1.9 KiB
OK, clear picture. Here's the honest assessment:
What you have is a manually curated, vault-specific MoC — essentially a flat link directory organized loosely by concept cluster. It's useful as a navigation aid but it's not a taxonomy, it has no definitions, inconsistent depth across topics, and it'll drift out of sync as your vault grows.
Standardized alternatives worth knowing about:
NIST IR 7298 (Glossary of Key Information Security Terms) Probably the closest drop-in. It's a freely available, regularly revised glossary of ~1000 terms, directly derived from NIST SP 800-x publications and FIPS standards. Flat A–Z with authoritative definitions. No topology though.
ISO/IEC 27000:2018 You already reference ISO 27002 Annex A in your frontmatter. ISO 27000 is specifically the vocabulary and definitions standard for the whole 27k family. If you're building ISO27DIY content, this is the canonical source. It's not free, but you presumably have it.
NIST Cybersecurity Framework (CSF) 2.0 — Taxonomy Organizes concepts into Functions → Categories → Subcategories. Gives you a proper hierarchy rather than a flat list.

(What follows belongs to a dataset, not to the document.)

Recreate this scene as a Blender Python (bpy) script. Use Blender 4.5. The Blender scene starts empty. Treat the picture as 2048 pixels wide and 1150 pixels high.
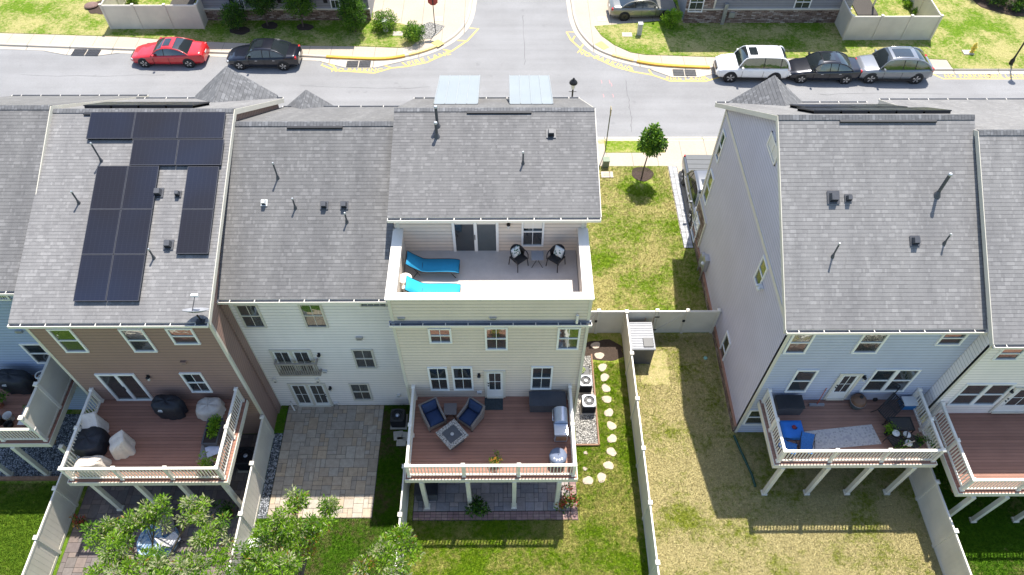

Better as a structure than a dictionary.
MITRE ATT&CK / CAPEC Only relevant if you go deep on threat modeling — not general InfoSec concepts.
The real question: what is this MoC for in your context?
If it's internal navigation in your vault → keep it, it's fine for that, no standard replaces it.
If it's meant to underpin the ISO27DIY corpus/knowledge base → you should anchor definitions to ISO 27000 + NIST IR 7298, and restructure around the CSF taxonomy or the ISO 27001/27002 clause structure instead of this ad hoc list.
If it's for end-user-facing content (glossary in the platform) → NIST IR 7298 is the most defensible, plain-English source to derive from.
Which of those is the actual use case?